Uwielbiamy oglądać filmy, z zapartym tchem obserwując przygody bohaterów. Jednak życie zazwyczaj pisze te najlepsze scenariusze — wypełnione pasją, namiętnością, odrobiną bólu. Fascynacja jest jeszcze mocniejsza, gdy właścicielką tak inspirującej biografii okazuje się być znana aktorka…
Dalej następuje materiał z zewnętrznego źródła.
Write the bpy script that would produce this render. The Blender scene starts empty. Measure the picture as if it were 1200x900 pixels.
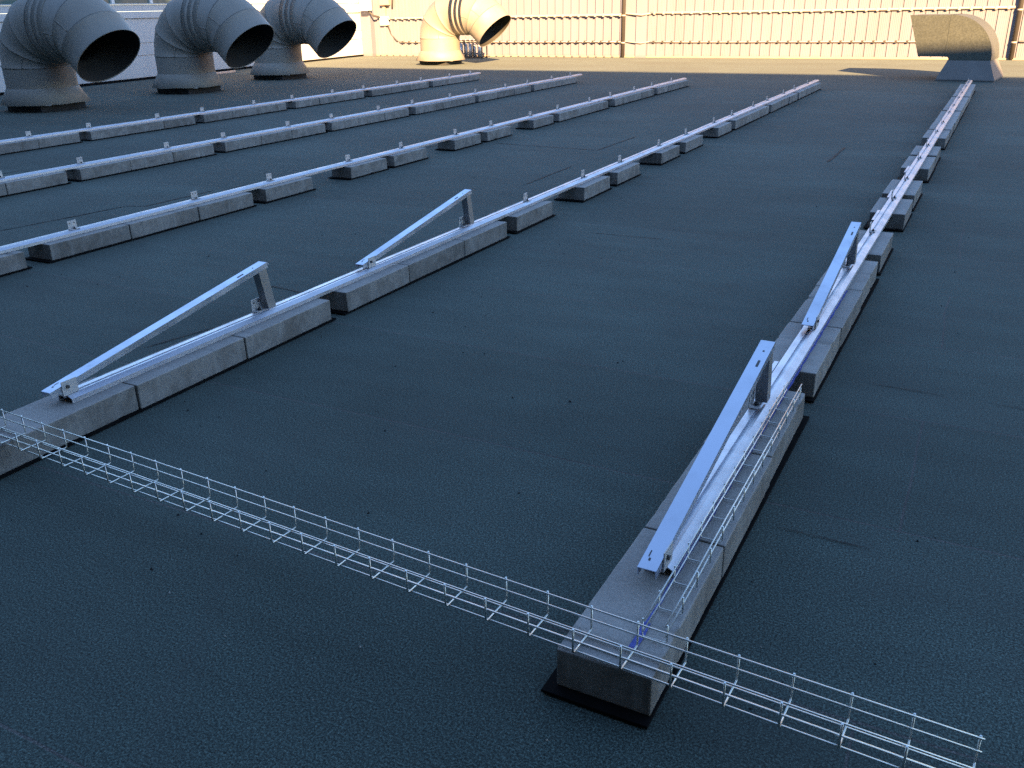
import bpy, bmesh, math, random
from mathutils import Vector, Matrix, noise as mnoise
random.seed(7)
sc = bpy.context.scene
COL = sc.collection
R = math.radians

# ------------------------------------------------------------------ materials
class NT:
    def __init__(s, name):
        s.m = bpy.data.materials.new(name); s.m.use_nodes = True
        s.t = s.m.node_tree; s.t.nodes.clear()
        s.out = s.n('ShaderNodeOutputMaterial'); s.b = s.n('ShaderNodeBsdfPrincipled')
        s.l(s.b.outputs[0], s.out.inputs[0])
    def n(s, typ, **kw):
        nd = s.t.nodes.new(typ)
        for k, v in kw.items(): setattr(nd, k, v)
        return nd
    def l(s, a, b): s.t.links.new(a, b)
    def val(s, sock, v):
        if isinstance(v, (int, float)): sock.default_value = v
        elif isinstance(v, tuple): sock.default_value = v if len(v) == 4 or sock.type != 'RGBA' else (*v, 1)
        else: s.l(v, sock)
    def coord(s, kind='Object'): return s.n('ShaderNodeTexCoord').outputs[kind]
    def mapping(s, vec, scale=(1, 1, 1), loc=(0, 0, 0)):
        m = s.n('ShaderNodeMapping'); s.l(vec, m.inputs[0]); m.inputs['Scale'].default_value = scale; m.inputs['Location'].default_value = loc
        return m.outputs[0]
    def noise(s, vec, scale, detail=4, rough=.55, dist=0.0):
        x = s.n('ShaderNodeTexNoise'); s.l(vec, x.inputs['Vector'])
        x.inputs['Scale'].default_value = scale; x.inputs['Detail'].default_value = detail
        x.inputs['Roughness'].default_value = rough; x.inputs['Distortion'].default_value = dist
        return x.outputs['Fac']
    def ramp(s, fac, stops):
        r = s.n('ShaderNodeValToRGB'); s.l(fac, r.inputs[0]); e = r.color_ramp.elements
        while len(e) < len(stops): e.new(.5)
        for i, (p, c) in enumerate(stops):
            e[i].position = p; e[i].color = (c, c, c, 1) if isinstance(c, (int, float)) else (*c, 1)
        return r.outputs[0]
    def mix(s, fac, a, b, mode='MIX'):
        m = s.n('ShaderNodeMix', data_type='RGBA', blend_type=mode)
        s.val(m.inputs[0], fac); s.val(m.inputs[6], a); s.val(m.inputs[7], b)
        return m.outputs[2]
    def math(s, op, a, b=0.0):
        m = s.n('ShaderNodeMath', operation=op); s.val(m.inputs[0], a); s.val(m.inputs[1], b); return m.outputs[0]
    def bump(s, h, strength, dist=.01, prev=None):
        b = s.n('ShaderNodeBump'); s.l(h, b.inputs['Height']); b.inputs['Strength'].default_value = strength; b.inputs['Distance'].default_value = dist
        if prev is not None: s.l(prev, b.inputs['Normal'])
        return b.outputs[0]
    def set(s, color=None, rough=None, metal=None, spec=None, normal=None):
        if color is not None: s.val(s.b.inputs['Base Color'], color)
        if rough is not None: s.val(s.b.inputs['Roughness'], rough)
        if metal is not None: s.val(s.b.inputs['Metallic'], metal)
        if spec is not None: s.val(s.b.inputs['Specular IOR Level'], spec)
        if normal is not None: s.l(normal, s.b.inputs['Normal'])
        return s.m

def mat_felt():
    s = NT('mineral_felt'); c = s.coord()
    br = s.n('ShaderNodeTexBrick'); br.offset = .37; br.offset_frequency = 2; br.squash = 1
    wob = s.n('ShaderNodeTexNoise'); s.l(c, wob.inputs['Vector']); wob.inputs['Scale'].default_value = .9; wob.inputs['Detail'].default_value = 3
    add = s.n('ShaderNodeVectorMath', operation='MULTIPLY_ADD'); s.l(wob.outputs['Color'], add.inputs[0]); add.inputs[1].default_value = (.10, .05, 0); s.l(c, add.inputs[2])
    s.l(add.outputs[0], br.inputs['Vector'])
    br.inputs['Scale'].default_value = 1; br.inputs['Brick Width'].default_value = 400; br.inputs['Row Height'].default_value = .93
    br.inputs['Mortar Size'].default_value = .005; br.inputs['Mortar Smooth'].default_value = .4
    br.inputs['Color1'].default_value = (.049, .075, .070, 1); br.inputs['Color2'].default_value = (.063, .094, .088, 1); br.inputs['Mortar'].default_value = (.09, .09, .09, 1)
    big = s.noise(c, .55, 4, .6, .4)
    col = s.mix(1.0, br.outputs['Color'], s.ramp(big, [(.3, .80), (.7, 1.16)]), 'MULTIPLY')
    mid = s.noise(s.mapping(c, (.5, 2.2, 1)), 2.2, 5, .65)
    col = s.mix(1.0, col, s.ramp(mid, [(.3, .86), (.72, 1.12)]), 'MULTIPLY')
    gr = s.noise(c, 165, 4, .9)
    col = s.mix(1.0, col, s.ramp(gr, [(.38, .12), (.5, .88), (.62, 2.9)]), 'MULTIPLY')
    g2 = s.noise(c, 85, 3, .75)
    col = s.mix(1.0, col, s.ramp(g2, [(.34, .80), (.66, 1.18)]), 'MULTIPLY')
    # scattered dark bitumen spots and scuffs
    v = s.n('ShaderNodeTexVoronoi', feature='F1'); s.l(c, v.inputs['Vector']); v.inputs['Scale'].default_value = 3.1
    sp = s.ramp(v.outputs['Distance'], [(.0, 1.0), (.035, 1.0), (.06, 0.0)])
    spn = s.ramp(s.noise(c, .8, 2), [(.58, 0.0), (.66, .75)])
    col = s.mix(s.math('MULTIPLY', sp, spn), col, (.02, .021, .022))
    lf = s.ramp(s.noise(c, 9, 6, .75), [(.64, 0.0), (.78, .35)])
    col = s.mix(lf, col, (.17, .175, .165))
    # laps between rolls, dark only here and there
    br2 = s.math('MULTIPLY', br.outputs['Fac'], s.ramp(s.noise(c, 1.3, 4, .7), [(.50, .0), (.70, .55)]))
    col = s.mix(br2, col, (.025, .026, .028))
    ring = s.ramp(s.noise(c, .42, 3, .5, .6), [(.50, 0.0), (.535, .20), (.55, .05), (.70, .14)])
    col = s.mix(ring, col, (.06, .068, .068))
    h = s.math('ADD', s.math('MULTIPLY', gr, .8), s.math('MULTIPLY', g2, .15))
    n1 = s.bump(h, .2, .002)
    n2 = s.bump(s.math('SUBTRACT', s.noise(c, 1.1, 3, .5), s.math('MULTIPLY', br.outputs['Fac'], .15)), .25, .012, n1)
    s.b.inputs['Sheen Weight'].default_value = .06; s.b.inputs['Sheen Roughness'].default_value = .55
    return s.set(col, .9, 0, .28, n2)

def mat_concrete():
    s = NT('cast_concrete'); g = s.coord()
    oi = s.n('ShaderNodeObjectInfo')
    off = s.n('ShaderNodeVectorMath', operation='MULTIPLY_ADD'); s.l(oi.outputs['Location'], off.inputs[0]); off.inputs[1].default_value = (3.1, 2.3, 1); s.l(g, off.inputs[2])
    c = off.outputs[0]
    base = s.mix(s.ramp(s.noise(c, 8, 7, .72, .5), [(.3, 0.0), (.68, 1.0)]), (.20, .186, .172), (.37, .355, .338))
    base = s.mix(s.ramp(s.noise(c, 3.2, 5, .7, .8), [(.48, 0.0), (.66, .62)]), base, (.155, .138, .12))
    streak = s.noise(s.mapping(c, (9, 9, .9)), 3, 4, .6)
    base = s.mix(s.ramp(streak, [(.55, 0.0), (.72, .42)]), base, (.43, .42, .40))
    val = s.math('MULTIPLY_ADD', oi.outputs['Random'], .26); val.node.inputs[2].default_value = .86
    base = s.mix(1.0, base, val, 'MULTIPLY')
    sx = s.n('ShaderNodeSeparateXYZ'); s.l(g, sx.inputs[0])
    base = s.mix(s.ramp(s.math('MULTIPLY', sx.outputs[2], 8.0), [(.885, 0.0), (.905, .5)]), base, (.56, .54, .525))     # lighter top face
    fine = s.noise(c, 120, 3, .7)
    base = s.mix(1.0, base, s.ramp(fine, [(.3, .84), (.7, 1.1)]), 'MULTIPLY')
    v = s.n('ShaderNodeTexVoronoi'); s.l(c, v.inputs['Vector']); v.inputs['Scale'].default_value = 38
    pit = s.ramp(v.outputs['Distance'], [(.08, 1.0), (.15, 0.0)])
    pm = s.math('MULTIPLY', pit, s.ramp(s.noise(c, 6, 2), [(.52, 0.0), (.62, .6)]))
    base = s.mix(pm, base, (.09, .085, .08))
    n = s.bump(s.math('SUBTRACT', s.math('ADD', fine, s.noise(c, 18, 4)), pm), .35, .004)
    return s.set(base, .88, 0, .3, n)

def mat_alu(name, col=(.80, .82, .85), rough=.34, metal=1.0):
    s = NT(name); c = s.coord()
    br = s.noise(s.mapping(c, (60, .25, 60)), 5, 3, .6)
    dirt = s.noise(c, 5, 5, .7)
    colr = s.mix(s.ramp(dirt, [(.45, 0.0), (.75, .35)]), col, tuple(x * .72 for x in col))
    rr = s.math('ADD', s.math('MULTIPLY', br, .14), rough - .06)
    rr = s.math('ADD', rr, s.math('MULTIPLY', s.ramp(dirt, [(.4, 0.0), (.75, .18)]), 1.0))
    return s.set(colr, rr, metal, .5)

def mat_galv(name, c1=(.30, .31, .31), c2=(.48, .49, .49), rough=.42, metal=.85):
    s = NT(name); c = s.coord()
    v = s.n('ShaderNodeTexVoronoi'); s.l(c, v.inputs['Vector']); v.inputs['Scale'].default_value = 45
    spang = s.n('ShaderNodeSeparateColor'); s.l(v.outputs['Color'], spang.inputs[0])
    f = s.math('ADD', s.math('MULTIPLY', spang.outputs[0], .16), s.math('MULTIPLY', s.noise(c, 2.2, 5, .6), .8))
    col = s.mix(f, c1, c2)
    return s.set(col, s.math('ADD', s.math('MULTIPLY', spang.outputs[1], .12), rough - .06), metal, .5, s.bump(s.noise(c, 3, 2), .15, .03))

def mat_duct():
    s = NT('weathered_grey_sheet_metal'); c = s.coord()
    f = s.noise(c, 2.6, 6, .65, .4)
    col = s.mix(f, (.235, .218, .193), (.335, .315, .282))
    st = s.noise(s.mapping(c, (5, 5, .7)), 2.2, 4, .6)
    col = s.mix(s.ramp(st, [(.55, 0.0), (.75, .35)]), col, (.36, .34, .305))
    col = s.mix(s.ramp(s.noise(c, 30, 4, .7), [(.6, 0.0), (.75, .3)]), col, (.17, .165, .155))
    return s.set(col, s.math('ADD', s.math('MULTIPLY', f, .2),   .44), .05, .42, s.bump(s.noise(c, 2.2, 3), .14, .04))

def mat_plain(name, col, rough=.6, metal=0.0, var=.12, scale=6, spec=.4, bump=.1):
    s = NT(name); c = s.coord()
    f = s.noise(c, scale, 5, .65)
    cc = s.mix(1.0, col, s.ramp(f, [(.25, 1 - var), (.75, 1 + var)]), 'MULTIPLY')
    return s.set(cc, rough, metal, spec, s.bump(s.noise(c, scale * 8, 3), bump, .003))

def mat_panel(name, col, dirtcol, rough=.5):
    s = NT(name); c = s.coord()
    f = s.noise(s.mapping(c, (1, 1, .25)), 1.6, 5, .6)
    cc = s.mix(s.ramp(f, [(.4, 0.0), (.8, .35)]), col, dirtcol)
    sx = s.n('ShaderNodeSeparateXYZ'); s.l(c, sx.inputs[0])
    g = s.math('ADD', sx.outputs[2], s.math('MULTIPLY', s.noise(c, 5, 4, .7), .22))
    cc = s.mix(s.ramp(g, [(.10, .55), (.22, 0.0)]), cc, dirtcol)          # splash dirt at the foot of the sheets
    return s.set(cc, rough, 0, .35, s.bump(s.noise(c, 3, 2), .06, .02))

def mat_glass():
    s = NT('window_glass'); return s.set((.10, .16, .15), .06, 0, .6)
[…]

O Annie Mieszkowskiej słyszałam wiele dobrego, często trafiałam na zapowiedzi jej książek. Niestety, ciągle się mijałyśmy, co mnie trochę smuciło. Przecież jako miłośniczka międzywojnia, z jego wadami oraz zaletami, nie mogłam przejść obok tej autorki obojętnie. Tym bardziej, gdy wszyscy wokół wyrażali się naprawdę pochlebnie na temat jej pracy. W końcu nadarzyła się odpowiednia okazja na lekturę! W ten sposób udało mi się zdobyć najnowszą publikację, dotyczącą nadal uwielbianej Hanki Ordonówny. Właśnie na taką biografię czekałam, nie będę ukrywać. Za Hanką przepadam od dawna, choć moja wiedza o jej losie była dość okrojona. Liczyłam, że Mieszkowska przytoczy mi najważniejsze momenty z życia aktorki — i stało się. Fascynująca książka, kompletnie mnie wciągnęła! Oczywiście, na mą opinię spory wpływ ma samo zainteresowanie, jednak również autorce nie mogę odmówić umiejętności czarowania słowem.
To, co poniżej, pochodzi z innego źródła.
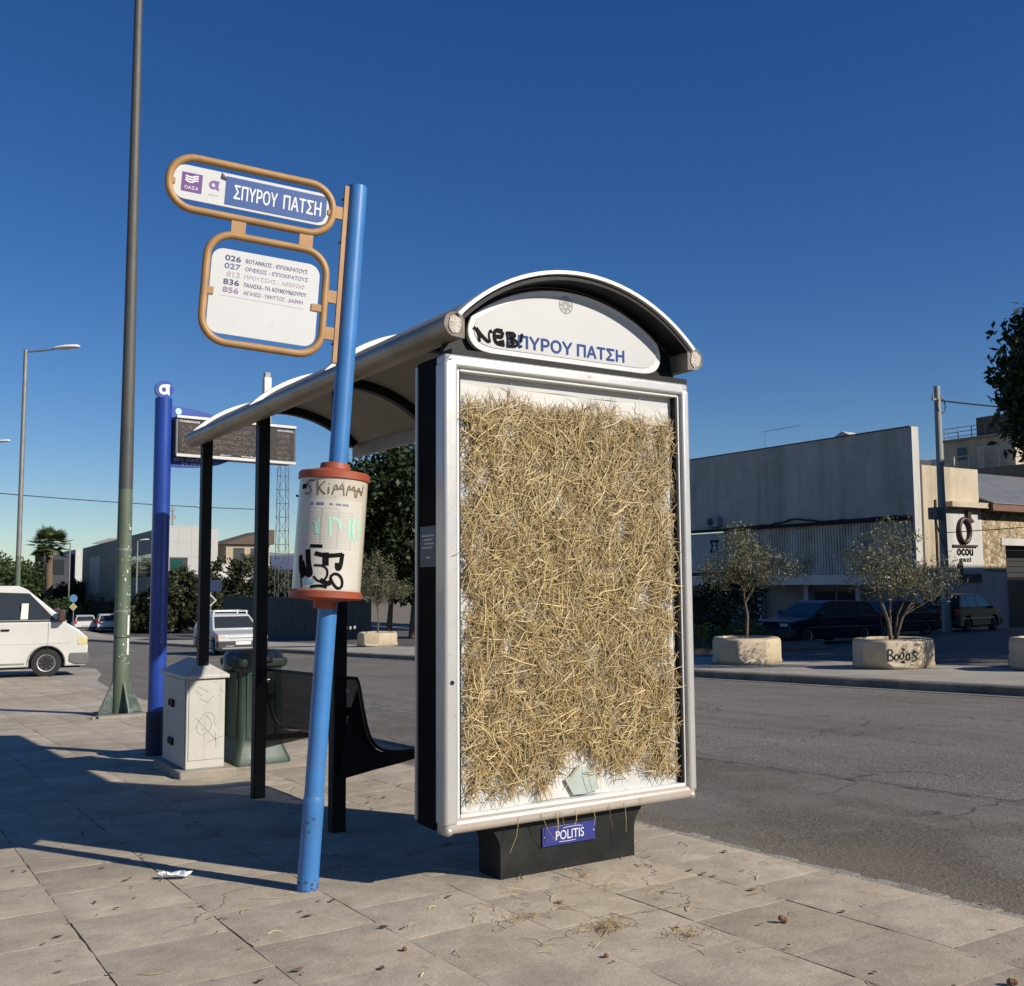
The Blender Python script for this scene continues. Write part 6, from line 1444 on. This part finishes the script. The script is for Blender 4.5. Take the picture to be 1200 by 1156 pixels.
for i in range(n_):
    for j in range(4): vs.append((-.07+.14*i/(n_-1)+random.uniform(-.006, .006), -.022+.045*j/3+random.uniform(-.009, .009), .006+abs(random.gauss(0, .014))))
sc_.add(vs, [(i*4+j, i*4+j+1, (i+1)*4+j+1, (i+1)*4+j) for i in range(n_-1) for j in range(3)])
o = obj('paper_scrap', sc_, M('scrap_paper', (.68, .70, .72), .7, var=.25, vs=25)); o.location = (-.83, .93, gz(.93)+.004); o.rotation_euler = (0, 0, R(-28))
tag(o, 'crumpled white paper scrap lying on the paving left of the blue post', 'paper scrap')
def pod(x, y, s_, lb):
    mb = MB()
    for k in range(3):
        c = Vector((random.uniform(-.5, .5)*s_, random.uniform(-.5, .5)*s_, s_*.5))
        mb.lathe([(.05*s_, -.5*s_), (.42*s_, -.35*s_), (.55*s_, 0), (.38*s_, .35*s_), (.05*s_, .5*s_)], 8, c)
    o = obj('seed_pod', mb, M('pod_brown', (.15, .075, .04), .9, var=.4, vs=80)); o.location = (x, y, gz(y)+.002); o.rotation_euler = (.3, .4, random.uniform(0, 3))
    tag(o, lb, 'seed pod', 'dry seed pods on the paving')
pod(.79, -1.09, .022, 'tan seed pod on the slab right of the black foot'); pod(-.45, -.55, .014, 'dark red seed pod nearest the bottom edge, left of the straw'); pod(.06, -1.02, .014, 'dark red seed pod between the grass tuft and the bottom edge'); pod(.86, -1.92, .018, 'blackened seed pod at the lower right corner of the paving')
gr_ = MB()
for k in range(140):
    cx_, cy_ = random.choice(((.25, -.78), (.25, -.78), (.42, -1.0), (.08, -.5)))
    x, y = random.gauss(cx_, .05), random.gauss(cy_, .03); l = random.uniform(.015, .05); a = random.uniform(0, math.tau); z = gz(y)
    gr_.tube([(x, y, z), (x+.4*l*math.cos(a), y+.4*l*math.sin(a), z+l*.5), (x+l*math.cos(a), y+l*math.sin(a), z+l*.45)], .0011, 3)
tag(obj('dry_grass', gr_, M('grass_dry', (.30, .22, .10), .9, var=.3, vs=50)), 'dry grass tufts growing in the paving joints', 'grass', kind='stuff')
Czy mamy do czynienia z klasyczną biografią? Nie do końca. Anna Mieszkowska prowadzi historię niczym ciekawą powieść. Chwilami można zapomnieć, że to nie jest fikcja, a wszystkie opisywane wydarzenia się niegdyś miały miejsce. Z każdą kolejną stroną utwierdzałam się w przekonaniu — Hanka Ordonówna była arcyinspirującą kobietą. Aż żałuję, iż nigdy nie będzie mi dane jej spotkać. Wychodząc ze sfery marzeń, pozostaje mi radość wynikająca z przeczytania tej pozycji. A zostanie ze mną na długo, tak czuję. Teraz, już po skończonej lekturze, jeszcze raz analizuję wszelkie wątki, ciągle jestem pod wrażeniem sytuacji w których „występowała” Hanka.
Autorka włożyła ogrom pracy w zebranie materiałów, złożenie ich wszystkich w spójną całość. Warto wspomnieć, że opierała się na autentycznych listach i zapiskach Ordonki, latami szukała brakujących elementów tej fascynującej układanki. Efekt finalny jest świetny, nie umiem znaleźć specjalnych wad, choć próbowałam, tak dla spokoju ducha. Przypomina mi wspaniałą biografię Zofii Stryjeńskiej, stworzoną kilka lat temu przez Angelikę Kuźniak. Obie pozycje czyta się równie szybko, obie na wiele dni pozostają w głowie, łącząc cudowne bohaterki oraz dobre wykonanie.
W książce zamieszczono sporo zdjęć Hanki i jej otoczenia, których wcześniej nie widziałam. Do tego afisze, pisma — cała szata graficzna cieszy oko, z naciskiem na okładkę, świetnie odwzorowującą przedwojenne klimaty. Patrząc na spoglądającą z fotografii Hankę aż trudno uwierzyć, że w tej niepozornej kobiecie kryło się tyle talentu oraz siły przetrwania. Była nie tylko zdolną aktorką, ale też człowiekiem wrażliwym na los innych. Wiele sierot wojennych zawdzięczało jej bezpieczeństwo, gdy je chroniła w najcięższych chwilach. Życiorys idealny na scenariusz. Dzięki przyjemnemu językowy i bijącej z każdej kartki pasji z łatwością możemy wniknąć w dzieje Ordonówny, razem z nią radując się lub płacząc…
Jestem absolutnie zachwycona, że miałam okazję przeczytać tak wspaniałą książkę. Wyraźnie czuć — Anna Mieszkowska istotnie interesuje się tym, o czym pisze. Ogromne uznanie dla jej umiejętności opowiadania. Przedstawiona przez nią historia dosłownie wzrusza, już teraz mogę uznać ją za godną walki o najciekawszą publikację wydaną w bieżącym roku, a przed nami jeszcze jedenaście miesięcy! Z przyjemnością spoglądam w przyszłość, czekając na kolejne lektury. Cóż, dodatkowo osłodzę te chwile ponownie sięgając po tę samą biografię.